STRATEGY #3: BEFORE THEY PAY, SURVEY.

Don’t wait until after your customers have conducted their business with you to ask how you did. That’s too late. Ask them for their feedback before the transaction is complete. That way if there are any issues you’ve overlooked, you have an opportunity to correct them while the customer is still yours. In doing so, you will do your best to remove any chance for your customers to leave unsatisfied.

STRATEGY #4: DON’T RELEASE THEM, RECOVER THEM.

When your performance delivers less than a customer expects, do something about it — recover. Despite all your efforts to ensure that a customer doesn’t leave you unsatisfied, there will be times when a mistake or misunderstanding slips through. If you want your business to thrive you must make a point to recover those customers before they take their business elsewhere. Let them know — with a letter or a phone call — that you value their business. Apologize for not meeting their needs and offer them a tangible solution for providing better service next time. This may mean refunding them some money or offering them a discount for your next transaction. If you’re looking at the overall value that a single customer can bring, you won’t have a problem making a little less money in your first transaction to keep a customer for the long-haul.

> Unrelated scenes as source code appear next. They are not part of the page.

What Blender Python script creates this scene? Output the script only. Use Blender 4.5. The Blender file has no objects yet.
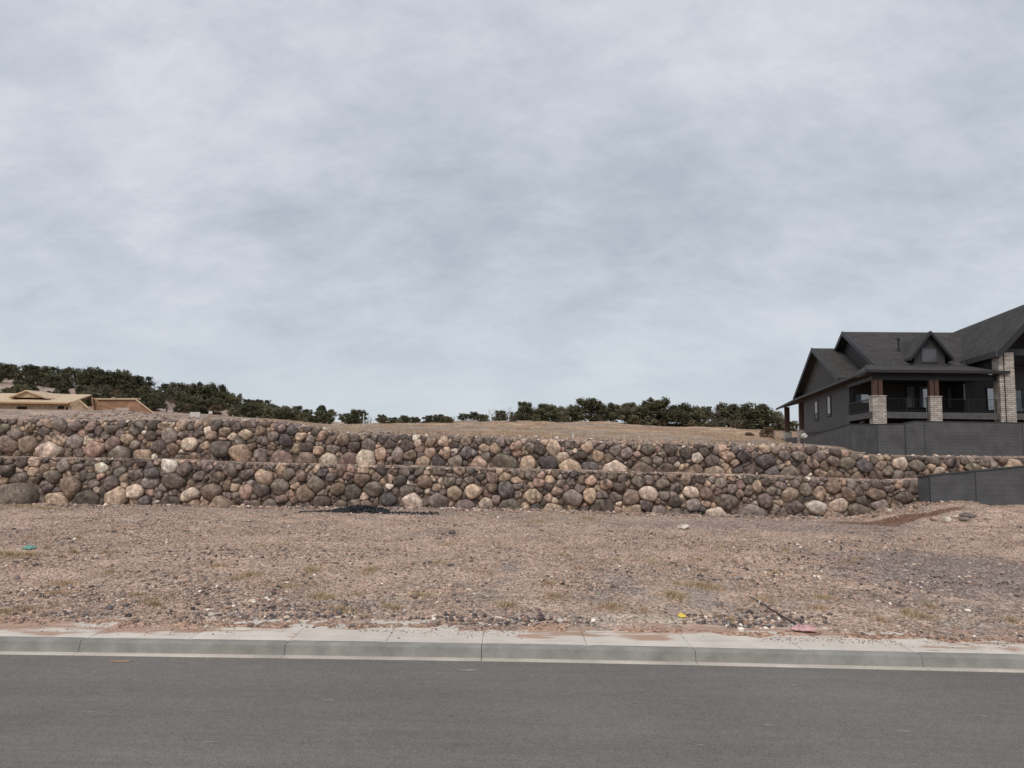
import bpy, bmesh, math, random
import numpy as np
from mathutils import Vector, Matrix
R = math.radians
random.seed(7); RNG = np.random.default_rng(11)
scene = bpy.context.scene; COL = scene.collection
F = 700.0; EYE = 3.0; PITCH = R(5.4); ROLL = R(0.9)

# ---------- measured sight lines of the photograph, turned into real places at real depths
def ray(px, py):
    u = (px - 512) / F; v = (384 - py) / F
    c, s = math.cos(ROLL), math.sin(ROLL)
    u, v = c * u - s * v, s * u + c * v
    Y = math.cos(PITCH) - v * math.sin(PITCH)
    return u / Y, (math.sin(PITCH) + v * math.cos(PITCH)) / Y
def at(px, py, Y):
    a, b = ray(px, py); return Vector((a * Y, Y, EYE + b * Y))
def gnd(px, py, z):
    a, b = ray(px, py); Y = (z - EYE) / b; return Vector((a * Y, Y, z))
def zline(pts, yfn):
    """photo line (px,py) list -> arrays X,z on the vertical surface Y=yfn(X)"""
    xs, zs = [], []
    for px, py in pts:
        a, b = ray(px, py); Y = 30.0
        for _ in range(6): Y = yfn(a * Y)
        xs.append(a * Y); zs.append(EYE + b * Y)
    return np.array(xs), np.array(zs)

# ---------- mesh helpers
def tag(o, label=None, cat=None, group=None, kind=None):
    if label: o['label'] = label
    if cat: o['category'] = cat
    if group: o['group'] = group
    if kind: o['kind'] = kind
    return o
def link(name, me, mat=None, parent=None):
    if mat is not None and not me.materials: me.materials.append(mat)
    o = bpy.data.objects.new(name, me); COL.objects.link(o)
    if parent is not None: o.parent = parent
    return o
def empty(name, loc=(0, 0, 0)):
    o = bpy.data.objects.new(name, None); o.empty_display_size = .2; o.location = loc
    COL.objects.link(o); return o
def npmesh(name, V, Fc, col=None, smooth=False):
    V = np.asarray(V, np.float32); Fc = np.asarray(Fc, np.int32); k = Fc.shape[1]
    me = bpy.data.meshes.new(name)
    me.vertices.add(len(V)); me.vertices.foreach_set('co', V.ravel())
    me.loops.add(Fc.size); me.loops.foreach_set('vertex_index', Fc.ravel())
    me.polygons.add(len(Fc)); me.polygons.foreach_set('loop_start', np.arange(0, Fc.size, k, dtype=np.int32))
    if smooth: me.polygons.foreach_set('use_smooth', np.ones(len(Fc), bool))
    me.update(calc_edges=True)
    if col is not None:
        a = me.color_attributes.new('Col', 'FLOAT_COLOR', 'POINT')
        c = np.ones((len(V), 4), np.float32); c[:, :3] = col
        a.data.foreach_set('color', c.ravel())
    me.validate(); return me
class MB:
    """collects polygons; build() makes ONE mesh object"""
    def __init__(s): s.v = []; s.f = []
    def poly(s, *pts):
        n = len(s.v); s.v += [tuple(p) for p in pts]; s.f.append(tuple(range(n, n + len(pts)))); return s
    def hexa(s, p):
        """8 points: bottom 4 ccw, top 4 ccw"""
        n = len(s.v); s.v += [tuple(q) for q in p]
        for q in ((3, 2, 1, 0), (4, 5, 6, 7), (0, 1, 5, 4), (1, 2, 6, 5), (2, 3, 7, 6), (3, 0, 4, 7)):
            s.f.append(tuple(n + i for i in q))
        return s
    def box(s, x0, x1, y0, y1, z0, z1, T=None):
        p = [(x0, y0, z0), (x1, y0, z0), (x1, y1, z0), (x0, y1, z0), (x0, y0, z1), (x1, y0, z1), (x1, y1, z1), (x0, y1, z1)]
        if T: p = [T(*q) for q in p]
        return s.hexa(p)
    def slab(s, pts, thick, T=None):
        """a sheet (pts in order) thickened straight down"""
        n = len(s.v); k = len(pts)
        top = [tuple(T(*q)) if T else tuple(q) for q in pts]
        bot = [tuple(T(q[0], q[1], q[2] - thick)) if T else (q[0], q[1], q[2] - thick) for q in pts]
        s.v += top + bot
        s.f.append(tuple(range(n, n + k))); s.f.append(tuple(range(n + 2 * k - 1, n + k - 1, -1)))
        for i in range(k):
            j = (i + 1) % k; s.f.append((n + i, n + k + i, n + k + j, n + j))
        return s
    def tube(s, a, b, r0, r1=None, k=8):
        a, b = Vector(a), Vector(b); r1 = r0 if r1 is None else r1
        d = (b - a).normalized(); u = d.orthogonal().normalized(); w = d.cross(u); n = len(s.v)
        for c, r in ((a, r0), (b, r1)):
            for i in range(k):
                t = 2 * math.pi * i / k; s.v.append(tuple(c + u * (r * math.cos(t)) + w * (r * math.sin(t))))
        for i in range(k):
            j = (i + 1) % k; s.f.append((n + i, n + j, n + k + j, n + k + i))
        s.f.append(tuple(range(n + k - 1, n - 1, -1))); s.f.append(tuple(range(n + k, n + 2 * k))); return s
    def build(s, name, mat, parent=None, org=None, bevel=0):
        me = bpy.data.meshes.new(name)
        org = Vector(org) if org is not None else Vector((0, 0, 0))
        me.from_pydata([tuple(Vector(v) - org) for v in s.v], [], s.f); me.validate()
        bm = bmesh.new(); bm.from_mesh(me); bmesh.ops.recalc_face_normals(bm, faces=bm.faces)
        if bevel: bmesh.ops.bevel(bm, geom=bm.edges[:], offset=bevel, segments=1, affect='EDGES')
        bm.to_mesh(me); bm.free()
        o = link(name, me, mat, parent)
        if parent is None: o.location = org
        return o

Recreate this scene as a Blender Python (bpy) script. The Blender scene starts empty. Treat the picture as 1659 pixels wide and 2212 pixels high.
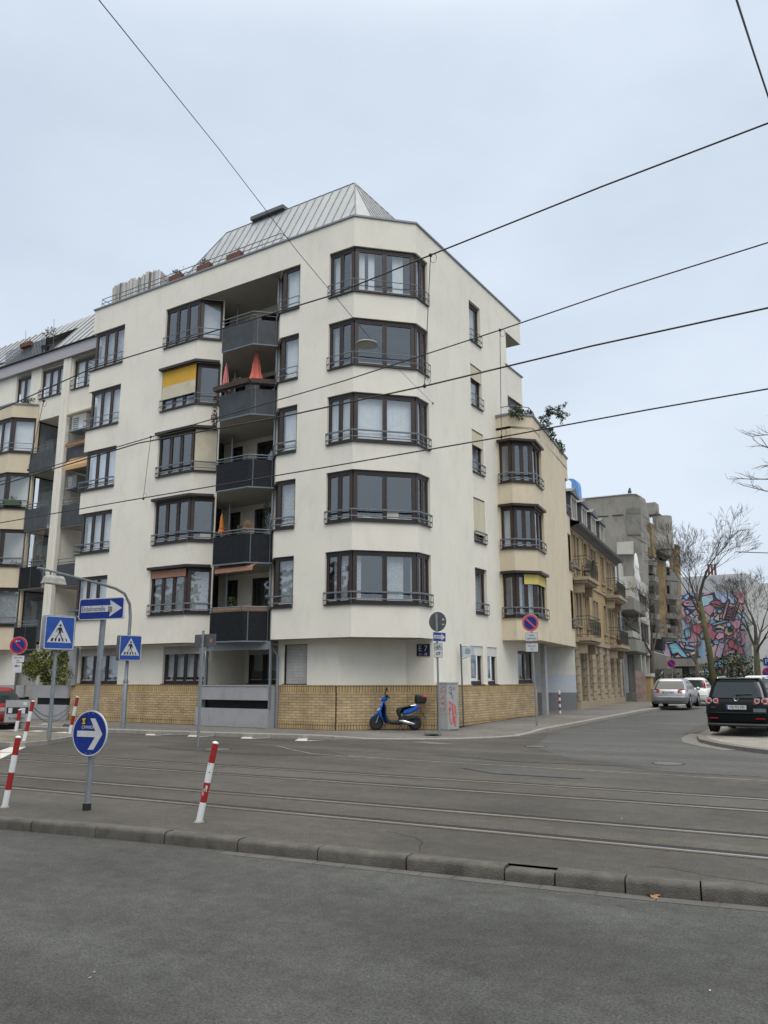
EXPO = 0.32
import bpy, math, random
from mathutils import Vector, Matrix
random.seed(7)
S = bpy.context.scene
COL = S.collection
PI = math.pi
R = math.radians
# ---------------------------------------------------------------- camera solve
F, PITCH, YAW, CX, CY, CZ = 1737.0, R(11.83), R(32.23), 829.5, 1106.0, 1.7
FW = (-math.sin(YAW), math.cos(YAW)); RT = (math.cos(YAW), math.sin(YAW))
def ray(px, py):
    u = (px-CX)/F; v = (CY-py)/F
    a = math.cos(PITCH)-v*math.sin(PITCH); z = math.sin(PITCH)+v*math.cos(PITCH)
    return (RT[0]*u+FW[0]*a, RT[1]*u+FW[1]*a, z)
def onY(px, py, y):
    r = ray(px, py); t = y/r[1]; return Vector((r[0]*t, y, CZ+r[2]*t))
def onX(px, py, x):
    r = ray(px, py); t = x/r[0]; return Vector((x, r[1]*t, CZ+r[2]*t))
def onZ(px, py, z=0.0):
    r = ray(px, py); t = (z-CZ)/r[2]; return Vector((r[0]*t, r[1]*t, z))
cam = bpy.data.cameras.new('camera'); co = bpy.data.objects.new('camera', cam); COL.objects.link(co)
cam.sensor_fit = 'VERTICAL'; cam.sensor_height = 24.0; cam.lens = F/2212*24.0
cam.clip_end = 3000; cam.clip_start = .05
co.location = (0, 0, CZ); co.rotation_euler = (PI/2+PITCH, 0, YAW)
S.camera = co
S.render.resolution_x = 768; S.render.resolution_y = 1024
# ---------------------------------------------------------------- materials
def nt(name):
    m = bpy.data.materials.new(name); m.use_nodes = True
    t = m.node_tree; return m, t, t.nodes['Principled BSDF']
def N(t, ty, **k):
    n = t.nodes.new(ty)
    for a, b in k.items(): setattr(n, a, b)
    return n
def pm(name, col, rough=.6, metal=0., var=.12, scale=3., bump=.0, bscale=60., coat=0., spec=.5, stain=0., emit=None):
    m, t, b = nt(name); L = t.links.new
    b.inputs['Roughness'].default_value = rough; b.inputs['Metallic'].default_value = metal
    b.inputs['Specular IOR Level'].default_value = spec
    b.inputs['Coat Weight'].default_value = coat
    c = (*col, 1)
    if var or stain or bump:
        g = N(t, 'ShaderNodeTexCoord')
    if var:
        n = N(t, 'ShaderNodeTexNoise'); n.inputs['Scale'].default_value = scale; n.inputs['Detail'].default_value = 6; n.inputs['Roughness'].default_value = .62
        L(g.outputs['Object'], n.inputs['Vector'])
        r = N(t, 'ShaderNodeMapRange'); r.inputs[1].default_value = .3; r.inputs[2].default_value = .7
        r.inputs[3].default_value = 1-var; r.inputs[4].default_value = 1+var
        L(n.outputs['Fac'], r.inputs[0])
        mx = N(t, 'ShaderNodeVectorMath', operation='SCALE'); mx.inputs[0].default_value = col
        L(r.outputs[0], mx.inputs['Scale']); out = mx.outputs[0]
        if stain:   # vertical rain streaks and blotches
            mp = N(t, 'ShaderNodeMapping'); mp.inputs['Scale'].default_value = (1.1, 1.1, .5)
            L(g.outputs['Object'], mp.inputs[0])
            n2 = N(t, 'ShaderNodeTexNoise'); n2.inputs['Scale'].default_value = 1.6; n2.inputs['Detail'].default_value = 8; n2.inputs['Roughness'].default_value = .7
            L(mp.outputs[0], n2.inputs['Vector'])
            r2 = N(t, 'ShaderNodeMapRange'); r2.inputs[1].default_value = .5; r2.inputs[2].default_value = .68
            r2.inputs[3].default_value = 1; r2.inputs[4].default_value = 1-stain
            L(n2.outputs['Fac'], r2.inputs[0])
            m2 = N(t, 'ShaderNodeVectorMath', operation='SCALE'); L(out, m2.inputs[0]); L(r2.outputs[0], m2.inputs['Scale']); out = m2.outputs[0]
        L(out, b.inputs['Base Color'])
    else:
        b.inputs['Base Color'].default_value = c
    if bump:
        n3 = N(t, 'ShaderNodeTexNoise'); n3.inputs['Scale'].default_value = bscale; n3.inputs['Detail'].default_value = 3
        L(g.outputs['Object'], n3.inputs['Vector'])
        bp = N(t, 'ShaderNodeBump'); bp.inputs['Strength'].default_value = bump; bp.inputs['Distance'].default_value = .02
        L(n3.outputs['Fac'], bp.inputs['Height']); L(bp.outputs[0], b.inputs['Normal'])
    if emit:
        b.inputs['Emission Color'].default_value = (*emit[:3], 1); b.inputs['Emission Strength'].default_value = emit[3]
    return m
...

Theodore Roosevelt wisely noted, “The most important single ingredient in the formula of success is knowing how to get along with people.”

Nothing is truer for mortgage professionals. Building loyal, lifetime customers starts from day one and continues the entire life of the relationship. Commit today to make the four strategies part of your business’ mission so that you not only receive full value from your existing customers, you also receive added value from the new customers that are referred to you.